SOURCE MATERIAL:
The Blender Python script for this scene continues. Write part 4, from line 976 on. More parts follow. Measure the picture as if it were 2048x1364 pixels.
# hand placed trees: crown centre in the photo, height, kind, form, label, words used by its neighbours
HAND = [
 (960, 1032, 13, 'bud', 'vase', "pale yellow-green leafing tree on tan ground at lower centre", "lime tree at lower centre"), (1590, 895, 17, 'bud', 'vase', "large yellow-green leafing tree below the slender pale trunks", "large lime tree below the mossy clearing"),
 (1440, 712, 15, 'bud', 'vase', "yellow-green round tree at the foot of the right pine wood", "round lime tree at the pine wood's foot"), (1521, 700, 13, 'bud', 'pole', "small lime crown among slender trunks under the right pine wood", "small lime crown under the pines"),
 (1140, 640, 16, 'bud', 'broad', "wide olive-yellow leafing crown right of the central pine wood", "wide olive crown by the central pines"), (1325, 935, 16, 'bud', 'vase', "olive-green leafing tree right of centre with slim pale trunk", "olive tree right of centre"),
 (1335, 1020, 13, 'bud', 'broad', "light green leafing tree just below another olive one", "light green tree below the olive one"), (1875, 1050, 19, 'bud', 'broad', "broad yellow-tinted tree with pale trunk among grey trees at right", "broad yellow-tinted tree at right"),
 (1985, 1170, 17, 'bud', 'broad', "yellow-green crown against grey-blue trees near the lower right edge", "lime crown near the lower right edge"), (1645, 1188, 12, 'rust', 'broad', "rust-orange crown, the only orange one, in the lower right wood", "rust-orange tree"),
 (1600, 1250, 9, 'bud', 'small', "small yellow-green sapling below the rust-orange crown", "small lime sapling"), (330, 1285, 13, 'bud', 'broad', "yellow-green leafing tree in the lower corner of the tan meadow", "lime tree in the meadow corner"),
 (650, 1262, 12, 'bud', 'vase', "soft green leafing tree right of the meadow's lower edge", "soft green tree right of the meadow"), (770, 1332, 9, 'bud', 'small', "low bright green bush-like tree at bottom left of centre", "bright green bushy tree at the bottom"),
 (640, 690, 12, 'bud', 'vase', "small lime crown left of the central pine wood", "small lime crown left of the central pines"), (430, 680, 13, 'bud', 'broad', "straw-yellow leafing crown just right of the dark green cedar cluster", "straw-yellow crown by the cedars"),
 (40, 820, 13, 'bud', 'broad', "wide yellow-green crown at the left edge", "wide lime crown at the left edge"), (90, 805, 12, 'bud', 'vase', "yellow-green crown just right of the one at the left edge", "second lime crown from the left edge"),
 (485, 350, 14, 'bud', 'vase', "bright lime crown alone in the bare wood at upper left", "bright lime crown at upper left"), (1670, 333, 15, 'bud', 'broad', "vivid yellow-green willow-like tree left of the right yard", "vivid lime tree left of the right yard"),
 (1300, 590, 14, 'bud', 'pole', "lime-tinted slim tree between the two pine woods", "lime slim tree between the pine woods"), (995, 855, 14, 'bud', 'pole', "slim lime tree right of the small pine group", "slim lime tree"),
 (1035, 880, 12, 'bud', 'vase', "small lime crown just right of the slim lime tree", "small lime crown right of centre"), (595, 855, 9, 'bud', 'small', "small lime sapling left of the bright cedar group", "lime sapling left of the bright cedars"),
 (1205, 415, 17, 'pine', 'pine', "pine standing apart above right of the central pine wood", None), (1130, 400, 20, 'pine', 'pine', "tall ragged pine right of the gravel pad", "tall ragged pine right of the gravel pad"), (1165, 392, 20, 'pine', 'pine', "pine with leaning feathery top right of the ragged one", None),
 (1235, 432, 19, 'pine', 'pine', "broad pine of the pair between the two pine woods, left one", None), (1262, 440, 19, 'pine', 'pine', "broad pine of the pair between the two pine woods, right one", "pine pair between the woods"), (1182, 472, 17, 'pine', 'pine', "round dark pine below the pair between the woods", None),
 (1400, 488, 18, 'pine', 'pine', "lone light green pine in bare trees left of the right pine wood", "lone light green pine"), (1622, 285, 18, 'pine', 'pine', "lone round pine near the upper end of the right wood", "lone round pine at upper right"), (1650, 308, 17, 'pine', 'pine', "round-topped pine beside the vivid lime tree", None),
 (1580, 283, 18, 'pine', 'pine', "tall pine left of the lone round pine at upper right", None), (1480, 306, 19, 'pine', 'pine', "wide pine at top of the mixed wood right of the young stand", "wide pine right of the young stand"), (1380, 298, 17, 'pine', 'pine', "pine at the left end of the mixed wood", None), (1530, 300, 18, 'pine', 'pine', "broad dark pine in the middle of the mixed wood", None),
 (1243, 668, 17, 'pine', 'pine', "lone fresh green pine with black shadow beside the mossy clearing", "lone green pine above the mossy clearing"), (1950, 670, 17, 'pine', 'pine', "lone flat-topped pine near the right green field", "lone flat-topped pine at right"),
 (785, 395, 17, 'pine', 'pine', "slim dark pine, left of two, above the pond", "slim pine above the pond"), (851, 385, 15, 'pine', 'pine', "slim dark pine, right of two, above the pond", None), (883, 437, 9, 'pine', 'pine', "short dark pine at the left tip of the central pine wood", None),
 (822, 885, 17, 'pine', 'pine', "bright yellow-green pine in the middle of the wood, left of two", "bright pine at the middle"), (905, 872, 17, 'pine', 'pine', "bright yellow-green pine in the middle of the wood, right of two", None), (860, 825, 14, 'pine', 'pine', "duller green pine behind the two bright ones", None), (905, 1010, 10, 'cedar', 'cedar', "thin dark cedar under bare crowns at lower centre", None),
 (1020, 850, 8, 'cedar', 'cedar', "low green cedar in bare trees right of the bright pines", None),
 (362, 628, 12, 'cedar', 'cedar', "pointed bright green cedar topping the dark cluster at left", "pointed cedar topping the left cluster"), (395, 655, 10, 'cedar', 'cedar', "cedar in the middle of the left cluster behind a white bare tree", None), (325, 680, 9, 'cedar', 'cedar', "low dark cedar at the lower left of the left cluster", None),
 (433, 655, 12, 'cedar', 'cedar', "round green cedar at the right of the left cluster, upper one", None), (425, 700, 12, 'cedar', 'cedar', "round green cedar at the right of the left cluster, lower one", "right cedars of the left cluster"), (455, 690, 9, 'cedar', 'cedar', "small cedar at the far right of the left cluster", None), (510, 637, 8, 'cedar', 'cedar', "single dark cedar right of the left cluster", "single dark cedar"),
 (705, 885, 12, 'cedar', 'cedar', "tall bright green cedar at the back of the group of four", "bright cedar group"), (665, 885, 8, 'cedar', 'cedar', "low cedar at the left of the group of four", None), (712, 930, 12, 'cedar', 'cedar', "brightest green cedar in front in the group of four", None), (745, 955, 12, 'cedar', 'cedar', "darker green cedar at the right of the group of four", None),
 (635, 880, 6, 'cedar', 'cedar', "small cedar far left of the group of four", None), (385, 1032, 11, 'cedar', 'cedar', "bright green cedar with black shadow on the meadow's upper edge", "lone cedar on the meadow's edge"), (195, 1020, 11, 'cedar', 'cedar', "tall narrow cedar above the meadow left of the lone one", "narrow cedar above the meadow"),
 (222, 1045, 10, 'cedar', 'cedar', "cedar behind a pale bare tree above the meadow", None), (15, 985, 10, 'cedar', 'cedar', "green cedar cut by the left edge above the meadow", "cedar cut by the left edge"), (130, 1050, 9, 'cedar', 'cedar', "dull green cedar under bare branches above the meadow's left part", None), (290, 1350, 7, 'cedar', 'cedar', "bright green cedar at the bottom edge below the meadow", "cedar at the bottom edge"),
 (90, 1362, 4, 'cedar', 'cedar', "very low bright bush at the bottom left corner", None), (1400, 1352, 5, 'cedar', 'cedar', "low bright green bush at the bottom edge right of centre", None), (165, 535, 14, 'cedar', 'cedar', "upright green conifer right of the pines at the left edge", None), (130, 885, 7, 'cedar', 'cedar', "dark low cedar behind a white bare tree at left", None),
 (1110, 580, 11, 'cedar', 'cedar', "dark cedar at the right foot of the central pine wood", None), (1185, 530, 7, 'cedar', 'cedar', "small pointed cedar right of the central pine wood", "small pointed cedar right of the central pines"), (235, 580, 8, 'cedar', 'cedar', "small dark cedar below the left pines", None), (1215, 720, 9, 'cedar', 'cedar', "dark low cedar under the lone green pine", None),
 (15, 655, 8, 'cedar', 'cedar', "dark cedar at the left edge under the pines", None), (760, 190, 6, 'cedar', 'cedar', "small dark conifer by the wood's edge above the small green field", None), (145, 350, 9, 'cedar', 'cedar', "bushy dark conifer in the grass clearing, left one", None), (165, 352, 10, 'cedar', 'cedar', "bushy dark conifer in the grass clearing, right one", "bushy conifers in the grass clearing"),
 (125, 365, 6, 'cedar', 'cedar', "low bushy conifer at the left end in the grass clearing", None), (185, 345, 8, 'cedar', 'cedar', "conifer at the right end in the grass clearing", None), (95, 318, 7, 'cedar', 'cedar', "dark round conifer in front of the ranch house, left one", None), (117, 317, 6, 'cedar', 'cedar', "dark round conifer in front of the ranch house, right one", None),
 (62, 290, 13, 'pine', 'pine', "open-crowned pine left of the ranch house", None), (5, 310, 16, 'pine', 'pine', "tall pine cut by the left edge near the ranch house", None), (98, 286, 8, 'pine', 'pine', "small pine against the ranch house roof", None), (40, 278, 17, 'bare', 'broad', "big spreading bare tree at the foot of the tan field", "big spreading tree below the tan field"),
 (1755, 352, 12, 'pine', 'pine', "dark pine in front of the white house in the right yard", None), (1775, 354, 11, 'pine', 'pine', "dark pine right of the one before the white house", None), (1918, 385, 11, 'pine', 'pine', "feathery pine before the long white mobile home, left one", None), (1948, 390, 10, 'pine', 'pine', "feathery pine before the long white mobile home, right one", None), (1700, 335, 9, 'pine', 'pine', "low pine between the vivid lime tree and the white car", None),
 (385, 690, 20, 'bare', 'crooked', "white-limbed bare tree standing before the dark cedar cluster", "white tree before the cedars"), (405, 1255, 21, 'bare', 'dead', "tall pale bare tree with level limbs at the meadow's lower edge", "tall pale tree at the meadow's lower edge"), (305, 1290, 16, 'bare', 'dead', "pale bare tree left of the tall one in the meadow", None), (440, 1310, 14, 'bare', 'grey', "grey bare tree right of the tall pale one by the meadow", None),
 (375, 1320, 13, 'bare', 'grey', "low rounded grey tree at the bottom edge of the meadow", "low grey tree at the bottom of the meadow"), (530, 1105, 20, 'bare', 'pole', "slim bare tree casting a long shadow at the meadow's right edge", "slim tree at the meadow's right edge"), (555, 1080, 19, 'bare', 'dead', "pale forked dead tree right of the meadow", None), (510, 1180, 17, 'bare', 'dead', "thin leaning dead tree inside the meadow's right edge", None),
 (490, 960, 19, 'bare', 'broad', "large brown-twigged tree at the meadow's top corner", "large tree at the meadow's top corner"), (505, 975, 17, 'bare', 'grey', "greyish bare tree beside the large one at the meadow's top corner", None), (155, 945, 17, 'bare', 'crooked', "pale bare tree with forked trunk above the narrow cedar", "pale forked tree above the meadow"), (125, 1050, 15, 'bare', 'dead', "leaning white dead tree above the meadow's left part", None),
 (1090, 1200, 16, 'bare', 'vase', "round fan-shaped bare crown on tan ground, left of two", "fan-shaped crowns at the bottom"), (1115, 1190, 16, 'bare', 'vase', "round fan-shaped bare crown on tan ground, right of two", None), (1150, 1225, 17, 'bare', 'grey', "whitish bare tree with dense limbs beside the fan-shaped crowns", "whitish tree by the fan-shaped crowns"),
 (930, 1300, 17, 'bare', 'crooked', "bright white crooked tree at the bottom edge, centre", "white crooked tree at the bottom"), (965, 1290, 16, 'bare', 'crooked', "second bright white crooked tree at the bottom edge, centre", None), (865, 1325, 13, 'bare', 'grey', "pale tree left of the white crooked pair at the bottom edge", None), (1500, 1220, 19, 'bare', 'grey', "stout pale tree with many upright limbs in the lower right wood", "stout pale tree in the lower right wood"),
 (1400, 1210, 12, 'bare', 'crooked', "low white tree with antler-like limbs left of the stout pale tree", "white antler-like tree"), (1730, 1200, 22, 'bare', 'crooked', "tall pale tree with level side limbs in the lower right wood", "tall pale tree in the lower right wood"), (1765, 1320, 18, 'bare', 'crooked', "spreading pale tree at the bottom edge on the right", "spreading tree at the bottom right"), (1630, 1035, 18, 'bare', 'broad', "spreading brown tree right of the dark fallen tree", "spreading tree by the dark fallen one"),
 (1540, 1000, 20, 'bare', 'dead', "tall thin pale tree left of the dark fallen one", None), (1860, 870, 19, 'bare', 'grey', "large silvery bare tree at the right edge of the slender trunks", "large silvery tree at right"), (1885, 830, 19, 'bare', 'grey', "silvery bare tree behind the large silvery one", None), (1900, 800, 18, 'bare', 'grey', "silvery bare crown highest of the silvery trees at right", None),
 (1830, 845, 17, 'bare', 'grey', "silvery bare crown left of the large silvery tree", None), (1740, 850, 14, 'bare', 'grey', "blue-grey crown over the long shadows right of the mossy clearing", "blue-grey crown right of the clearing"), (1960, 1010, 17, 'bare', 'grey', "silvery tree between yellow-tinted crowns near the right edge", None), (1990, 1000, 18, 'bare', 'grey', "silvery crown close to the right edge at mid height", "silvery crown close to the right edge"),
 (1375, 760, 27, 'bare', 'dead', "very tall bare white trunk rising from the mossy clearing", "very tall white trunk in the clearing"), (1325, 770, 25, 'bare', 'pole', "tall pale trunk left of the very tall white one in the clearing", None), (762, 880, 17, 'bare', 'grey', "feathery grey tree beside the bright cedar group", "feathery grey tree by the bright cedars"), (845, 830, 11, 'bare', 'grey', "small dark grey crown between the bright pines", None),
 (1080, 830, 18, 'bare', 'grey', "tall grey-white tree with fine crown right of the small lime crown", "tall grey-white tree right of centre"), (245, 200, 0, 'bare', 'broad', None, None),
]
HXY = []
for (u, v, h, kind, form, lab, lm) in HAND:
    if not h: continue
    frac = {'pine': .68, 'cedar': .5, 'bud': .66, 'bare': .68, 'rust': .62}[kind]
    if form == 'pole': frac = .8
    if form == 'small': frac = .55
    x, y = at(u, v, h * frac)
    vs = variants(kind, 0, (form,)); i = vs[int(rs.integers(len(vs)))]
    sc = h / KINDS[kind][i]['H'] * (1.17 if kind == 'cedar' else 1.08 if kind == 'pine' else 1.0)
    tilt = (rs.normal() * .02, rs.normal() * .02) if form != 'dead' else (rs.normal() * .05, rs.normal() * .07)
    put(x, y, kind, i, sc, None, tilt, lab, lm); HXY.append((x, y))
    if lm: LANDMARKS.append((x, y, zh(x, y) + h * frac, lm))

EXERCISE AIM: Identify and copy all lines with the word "from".

RESPONSE:
The Blender Python script for this scene continues. Write part 4, from line 976 on. More parts follow. Measure the picture as if it were 2048x1364 pixels.
 (40, 820, 13, 'bud', 'broad', "wide yellow-green crown at the left edge", "wide lime crown at the left edge"), (90, 805, 12, 'bud', 'vase', "yellow-green crown just right of the one at the left edge", "second lime crown from the left edge"),
 (1375, 760, 27, 'bare', 'dead', "very tall bare white trunk rising from the mossy clearing", "very tall white trunk in the clearing"), (1325, 770, 25, 'bare', 'pole', "tall pale trunk left of the very tall white one in the clearing", None), (762, 880, 17, 'bare', 'grey', "feathery grey tree beside the bright cedar group", "feathery grey tree by the bright cedars"), (845, 830, 11, 'bare', 'grey', "small dark grey crown between the bright pines", None),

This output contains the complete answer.